= Short task =
Your task is to copy the listing exactly. Drop any pictures from the copy.

==========

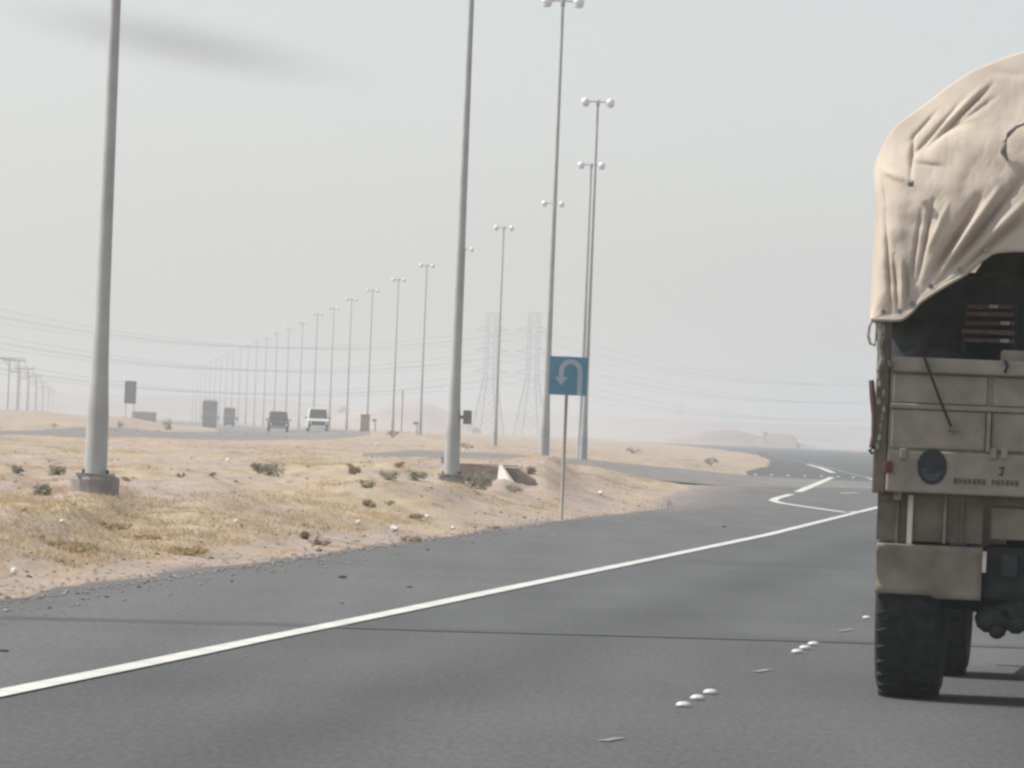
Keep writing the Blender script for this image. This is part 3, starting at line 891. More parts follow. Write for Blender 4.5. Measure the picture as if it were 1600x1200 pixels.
# hinge lugs under the tailgate rail, lashing hooks on top
for px in (1412, 1553, 1570):
    a = Lp(px, 706)
    MB().box((a[0], -.05, a[1] - .01), (.035, .03, .06)).build('hinge', M_paint, tg, bevel=.006)
for px in (1571, 1390):
    a = Lp(px, 573)
    MB().tube([(a[0], -.045, a[1] + .03), (a[0] + .015, -.075, a[1]), (a[0], -.045, a[1] - .03)], .011, 6).build('lashing_hook', M_strap, tg)
a, b = Lp(1444, 562), Lp(1488, 671)
MB().tube([(a[0], -.06, a[1] + .02), ((a[0] + b[0]) / 2 + .006, -.055, (a[1] + b[1]) / 2 - .01), (b[0], -.025, b[1])], .009, 6).build('retaining_rod', M_strap, tg)
MB().tube([(b[0] - .02, -.03, b[1]), (b[0] + .025, -.03, b[1] - .005)], .018, 6).build('rod_catch', M_paint_dark, tg)
# emblem
ec = Lp(1457, 729); ew = abs(Lp(1480, 729)[0] - Lp(1434, 729)[0]) / 2; eh = abs(Lp(1457, 701)[1] - Lp(1457, 757)[1]) / 2
def oval(cx, cz, a, b, y, t0=0, t1=2 * math.pi, n=28, low=1.0):
    return [(cx + a * math.cos(t0 + (t1 - t0) * i / n), y, cz + b * (1 if math.sin(t0 + (t1 - t0) * i / n) > 0 else low) * math.sin(t0 + (t1 - t0) * i / n)) for i in range(n)]
def disc(pts, name, m, parent):
    return MB()._add(pts, [tuple(range(len(pts)))]).build(name, m, parent)
em = MB().prism([(x, z) for x, y, z in oval(ec[0], ec[1], ew, eh, 0)], 'y', -.048, -.0405).build('emblem', M_emblem, tg)
disc(oval(ec[0], ec[1] - eh * .10, ew * .72, eh * .70, -.0495, math.pi * 1.0, math.pi * 2.0, 18), 'emblem_shield', M_emblem2, em)
disc(oval(ec[0], ec[1] - eh * .28, ew * .42, eh * .10, -.0510), 'emblem_band', M_emblem, em)
disc(oval(ec[0] - ew * .3, ec[1] + eh * .18, ew * .14, eh * .06, -.0495), 'emblem_mark', M_emblem2, em)
# stencilled characters, too small to read in the photograph: kept as the same row of marks
mb = MB()
def stroke(px, py, wpx, hpx):
    a0 = Lp(px, py + hpx / 2); a1 = Lp(px + wpx, py - hpx / 2)
    mb.box(((a0[0] + a1[0]) / 2, -.0415, (a0[1] + a1[1]) / 2), (abs(a1[0] - a0[0]), .003, abs(a1[1] - a0[1])))
xx = 1491
for wpx in (6, 5, 6, 5, 5, 6, 5, 0, 0, 5, 6, 5, 5, 6, 5):
    if wpx == 0: xx += 4; continue
    yy = 751.5 + .04 * (xx - 1491)
    k = random.random()
    stroke(xx, yy, 1.8, 9)
    stroke(xx + wpx - 1.9, yy, 1.6, 9 if k > .4 else 5)
    if k < .7: stroke(xx + 1.8, yy - 3.3, wpx - 3.8, 1.8)
    if k > .25: stroke(xx + 1.8, yy + .6, wpx - 3.8, 1.8)
    xx += wpx + 1.9
stroke(1561, 731, 10, 2); stroke(1565, 737, 3, 11); stroke(1561, 742, 6, 2)
mb.build('stencil_lettering', M_stencil, tg)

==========

= The result =
Keep writing the Blender script for this image. This is part 3, starting at line 891. More parts follow. Write for Blender 4.5. Measure the picture as if it were 1600x1200 pixels.
# hinge lugs under the tailgate rail, lashing hooks on top
for px in (1412, 1553, 1570):
    a = Lp(px, 706)
    MB().box((a[0], -.05, a[1] - .01), (.035, .03, .06)).build('hinge', M_paint, tg, bevel=.006)
for px in (1571, 1390):
    a = Lp(px, 573)
    MB().tube([(a[0], -.045, a[1] + .03), (a[0] + .015, -.075, a[1]), (a[0], -.045, a[1] - .03)], .011, 6).build('lashing_hook', M_strap, tg)
a, b = Lp(1444, 562), Lp(1488, 671)
MB().tube([(a[0], -.06, a[1] + .02), ((a[0] + b[0]) / 2 + .006, -.055, (a[1] + b[1]) / 2 - .01), (b[0], -.025, b[1])], .009, 6).build('retaining_rod', M_strap, tg)
MB().tube([(b[0] - .02, -.03, b[1]), (b[0] + .025, -.03, b[1] - .005)], .018, 6).build('rod_catch', M_paint_dark, tg)
# emblem
ec = Lp(1457, 729); ew = abs(Lp(1480, 729)[0] - Lp(1434, 729)[0]) / 2; eh = abs(Lp(1457, 701)[1] - Lp(1457, 757)[1]) / 2
def oval(cx, cz, a, b, y, t0=0, t1=2 * math.pi, n=28, low=1.0):
    return [(cx + a * math.cos(t0 + (t1 - t0) * i / n), y, cz + b * (1 if math.sin(t0 + (t1 - t0) * i / n) > 0 else low) * math.sin(t0 + (t1 - t0) * i / n)) for i in range(n)]
def disc(pts, name, m, parent):
    return MB()._add(pts, [tuple(range(len(pts)))]).build(name, m, parent)
em = MB().prism([(x, z) for x, y, z in oval(ec[0], ec[1], ew, eh, 0)], 'y', -.048, -.0405).build('emblem', M_emblem, tg)
disc(oval(ec[0], ec[1] - eh * .10, ew * .72, eh * .70, -.0495, math.pi * 1.0, math.pi * 2.0, 18), 'emblem_shield', M_emblem2, em)
disc(oval(ec[0], ec[1] - eh * .28, ew * .42, eh * .10, -.0510), 'emblem_band', M_emblem, em)
disc(oval(ec[0] - ew * .3, ec[1] + eh * .18, ew * .14, eh * .06, -.0495), 'emblem_mark', M_emblem2, em)
# stencilled characters, too small to read in the photograph: kept as the same row of marks
mb = MB()
def stroke(px, py, wpx, hpx):
    a0 = Lp(px, py + hpx / 2); a1 = Lp(px + wpx, py - hpx / 2)
    mb.box(((a0[0] + a1[0]) / 2, -.0415, (a0[1] + a1[1]) / 2), (abs(a1[0] - a0[0]), .003, abs(a1[1] - a0[1])))
xx = 1491
for wpx in (6, 5, 6, 5, 5, 6, 5, 0, 0, 5, 6, 5, 5, 6, 5):
    if wpx == 0: xx += 4; continue
    yy = 751.5 + .04 * (xx - 1491)
    k = random.random()
    stroke(xx, yy, 1.8, 9)
    stroke(xx + wpx - 1.9, yy, 1.6, 9 if k > .4 else 5)
    if k < .7: stroke(xx + 1.8, yy - 3.3, wpx - 3.8, 1.8)
    if k > .25: stroke(xx + 1.8, yy + .6, wpx - 3.8, 1.8)
    xx += wpx + 1.9
stroke(1561, 731, 10, 2); stroke(1565, 737, 3, 11); stroke(1561, 742, 6, 2)
mb.build('stencil_lettering', M_stencil, tg)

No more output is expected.